The day was capped up by a great reception at the Sierra Club's Seattle
office where field rep Roger Singer had gathered a large group of
volunteers and an impressive Mexican buffet of tacos, guacamole and beer to
celebrate our interim CAFTA results, and the great success of the Cascade
Chapter in the state legislature in Olympia, capped off by the passage of
the nation's second "clean car bill," that will reduce greenhouse gas
emissions of all cars sold in the state.
We're on a roll in Washington!
...
--Dave Foster, Director, USW, District #11
Today we were rewarded for all the hard work of our organizers, members and volunteers! Representatives Smith, Larsen, and Baird all announced their opposition to CAFTA. We were sitting in Representative Rick Larsen's office when their announcement was released. All the telephoning, the leafletting, petitioning, and the organizing for the Sierra Club/Steelworker tour paid off.

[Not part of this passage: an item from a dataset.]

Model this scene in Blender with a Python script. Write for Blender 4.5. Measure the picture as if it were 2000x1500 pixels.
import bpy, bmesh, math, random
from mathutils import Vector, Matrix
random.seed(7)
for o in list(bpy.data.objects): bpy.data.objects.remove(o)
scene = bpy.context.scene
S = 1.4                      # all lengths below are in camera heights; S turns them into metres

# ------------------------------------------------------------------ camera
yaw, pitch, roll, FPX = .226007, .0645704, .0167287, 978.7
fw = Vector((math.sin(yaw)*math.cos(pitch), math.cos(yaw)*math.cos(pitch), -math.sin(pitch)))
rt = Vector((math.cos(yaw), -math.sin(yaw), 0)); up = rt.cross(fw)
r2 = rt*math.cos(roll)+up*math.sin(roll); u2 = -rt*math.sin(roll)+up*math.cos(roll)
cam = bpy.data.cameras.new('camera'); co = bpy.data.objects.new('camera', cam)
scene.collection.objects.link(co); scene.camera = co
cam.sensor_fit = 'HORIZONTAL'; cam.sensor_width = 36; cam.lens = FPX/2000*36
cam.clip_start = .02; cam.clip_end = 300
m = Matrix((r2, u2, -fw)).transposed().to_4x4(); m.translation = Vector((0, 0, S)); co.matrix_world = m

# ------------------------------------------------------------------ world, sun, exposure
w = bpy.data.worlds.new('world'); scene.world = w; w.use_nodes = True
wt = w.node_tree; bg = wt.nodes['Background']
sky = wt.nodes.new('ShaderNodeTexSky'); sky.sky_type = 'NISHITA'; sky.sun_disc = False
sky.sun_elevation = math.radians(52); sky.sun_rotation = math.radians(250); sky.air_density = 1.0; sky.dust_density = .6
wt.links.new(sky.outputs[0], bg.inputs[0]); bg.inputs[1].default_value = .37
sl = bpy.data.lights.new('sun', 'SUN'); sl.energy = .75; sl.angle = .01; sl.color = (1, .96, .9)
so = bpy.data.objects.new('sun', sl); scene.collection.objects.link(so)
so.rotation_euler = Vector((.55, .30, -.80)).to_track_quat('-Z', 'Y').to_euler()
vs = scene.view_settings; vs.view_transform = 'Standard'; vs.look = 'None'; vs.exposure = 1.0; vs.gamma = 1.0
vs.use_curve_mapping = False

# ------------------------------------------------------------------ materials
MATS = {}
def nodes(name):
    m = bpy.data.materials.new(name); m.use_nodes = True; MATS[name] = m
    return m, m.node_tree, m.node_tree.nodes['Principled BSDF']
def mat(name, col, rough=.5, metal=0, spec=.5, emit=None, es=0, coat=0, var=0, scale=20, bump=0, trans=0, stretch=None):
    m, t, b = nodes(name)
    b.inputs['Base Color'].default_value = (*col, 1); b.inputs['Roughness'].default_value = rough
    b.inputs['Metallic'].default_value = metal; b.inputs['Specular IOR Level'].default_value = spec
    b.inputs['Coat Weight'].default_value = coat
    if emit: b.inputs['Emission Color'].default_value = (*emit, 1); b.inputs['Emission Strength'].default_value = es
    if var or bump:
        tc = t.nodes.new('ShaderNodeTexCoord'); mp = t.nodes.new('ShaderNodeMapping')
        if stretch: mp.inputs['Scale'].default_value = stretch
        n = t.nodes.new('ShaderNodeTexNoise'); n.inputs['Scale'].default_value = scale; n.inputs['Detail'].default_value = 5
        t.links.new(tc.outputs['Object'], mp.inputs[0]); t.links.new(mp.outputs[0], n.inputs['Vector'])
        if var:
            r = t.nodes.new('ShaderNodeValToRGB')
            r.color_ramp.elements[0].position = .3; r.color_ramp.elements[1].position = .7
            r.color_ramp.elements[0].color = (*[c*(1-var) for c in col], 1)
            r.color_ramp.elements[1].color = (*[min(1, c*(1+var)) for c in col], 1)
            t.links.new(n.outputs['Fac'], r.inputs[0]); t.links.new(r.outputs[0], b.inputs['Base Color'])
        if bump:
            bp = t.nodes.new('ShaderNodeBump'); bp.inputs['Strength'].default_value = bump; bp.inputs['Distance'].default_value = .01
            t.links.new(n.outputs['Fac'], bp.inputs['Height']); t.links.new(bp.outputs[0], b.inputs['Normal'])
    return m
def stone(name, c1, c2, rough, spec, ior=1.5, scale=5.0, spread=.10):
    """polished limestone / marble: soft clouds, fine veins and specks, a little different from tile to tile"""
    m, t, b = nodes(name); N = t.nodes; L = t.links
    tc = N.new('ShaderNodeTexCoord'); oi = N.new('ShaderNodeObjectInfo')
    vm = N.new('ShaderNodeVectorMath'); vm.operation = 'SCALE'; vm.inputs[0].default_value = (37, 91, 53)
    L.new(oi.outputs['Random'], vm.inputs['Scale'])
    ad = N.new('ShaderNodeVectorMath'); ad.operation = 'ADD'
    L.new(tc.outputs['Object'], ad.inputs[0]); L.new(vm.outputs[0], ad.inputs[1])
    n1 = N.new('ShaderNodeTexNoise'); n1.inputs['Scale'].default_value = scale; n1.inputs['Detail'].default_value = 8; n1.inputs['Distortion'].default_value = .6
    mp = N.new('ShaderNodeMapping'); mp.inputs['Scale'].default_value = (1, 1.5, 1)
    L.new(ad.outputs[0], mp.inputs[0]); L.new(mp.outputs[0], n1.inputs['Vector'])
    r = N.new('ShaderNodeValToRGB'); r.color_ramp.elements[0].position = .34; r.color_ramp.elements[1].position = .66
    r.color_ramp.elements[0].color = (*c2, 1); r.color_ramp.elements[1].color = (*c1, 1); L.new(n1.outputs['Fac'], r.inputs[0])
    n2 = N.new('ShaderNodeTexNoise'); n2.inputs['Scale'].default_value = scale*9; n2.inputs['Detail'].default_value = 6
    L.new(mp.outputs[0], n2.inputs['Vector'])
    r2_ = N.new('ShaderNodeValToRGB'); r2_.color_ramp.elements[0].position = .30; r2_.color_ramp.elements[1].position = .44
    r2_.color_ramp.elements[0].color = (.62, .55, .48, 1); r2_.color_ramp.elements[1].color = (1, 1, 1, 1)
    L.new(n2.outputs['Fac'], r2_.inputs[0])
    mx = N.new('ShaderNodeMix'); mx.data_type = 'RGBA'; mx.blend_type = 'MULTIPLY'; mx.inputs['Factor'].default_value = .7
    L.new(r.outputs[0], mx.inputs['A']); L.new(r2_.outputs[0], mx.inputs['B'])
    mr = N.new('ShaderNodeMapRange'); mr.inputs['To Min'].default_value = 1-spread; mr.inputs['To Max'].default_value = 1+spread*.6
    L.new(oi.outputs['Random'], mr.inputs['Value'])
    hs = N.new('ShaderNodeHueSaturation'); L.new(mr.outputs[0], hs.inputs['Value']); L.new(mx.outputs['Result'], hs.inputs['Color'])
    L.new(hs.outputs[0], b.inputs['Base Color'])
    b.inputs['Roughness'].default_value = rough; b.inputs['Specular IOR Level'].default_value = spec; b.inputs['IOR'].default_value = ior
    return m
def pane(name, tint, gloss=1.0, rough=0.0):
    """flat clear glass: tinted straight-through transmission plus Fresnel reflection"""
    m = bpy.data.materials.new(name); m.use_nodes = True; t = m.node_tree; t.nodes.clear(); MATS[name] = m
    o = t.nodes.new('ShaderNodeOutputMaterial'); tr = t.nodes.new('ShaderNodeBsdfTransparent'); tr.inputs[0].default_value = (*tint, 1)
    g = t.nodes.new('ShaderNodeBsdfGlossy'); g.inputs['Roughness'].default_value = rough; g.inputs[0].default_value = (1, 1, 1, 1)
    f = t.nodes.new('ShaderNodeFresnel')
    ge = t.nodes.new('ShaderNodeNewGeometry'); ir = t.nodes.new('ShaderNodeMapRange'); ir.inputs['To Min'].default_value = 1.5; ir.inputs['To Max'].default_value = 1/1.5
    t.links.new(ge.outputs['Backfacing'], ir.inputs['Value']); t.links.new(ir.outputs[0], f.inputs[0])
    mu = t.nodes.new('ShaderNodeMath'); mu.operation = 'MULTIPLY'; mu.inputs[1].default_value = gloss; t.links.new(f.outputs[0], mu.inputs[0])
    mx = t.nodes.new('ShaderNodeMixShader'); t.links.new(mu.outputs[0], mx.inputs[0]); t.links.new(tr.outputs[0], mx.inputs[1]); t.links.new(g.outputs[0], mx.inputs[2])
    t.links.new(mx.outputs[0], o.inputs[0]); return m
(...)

The Democratic congressional delegation from Washington and Oregon has played a key role in past trade debates, often delivering the decisive votes in getting trade agreements ratified. However, the flagging job statistics in the Northwest, concern about the loss of environmental standards, and overall concern about the direction of the Bush administration and its lack of regard for keeping American workers in the global economic game has convinced these key lawmakers to send CAFTA back to the drawing table.
This was a great victory for workers and environmentalists today. And it couldn't have happened without the foresight of the Sierra Club and the Steelworkers to join together to create one powerful message.

My hat is off to Larry Fahn, Board President of the Sierra Club and to Susan Knight of the Club's Responsible Trade Program. USW associate member organizer Joel Hanson and communications specialist Maurice Henderson did yeoman's work along with many other local organizers and volunteers from both organizations. As always, the Fair Trade Coalition was front and center in the activity along with Global Trade Watch.
I'm headed back to Minnesota now while Larry and his crew carry on the fight for one last night of activities!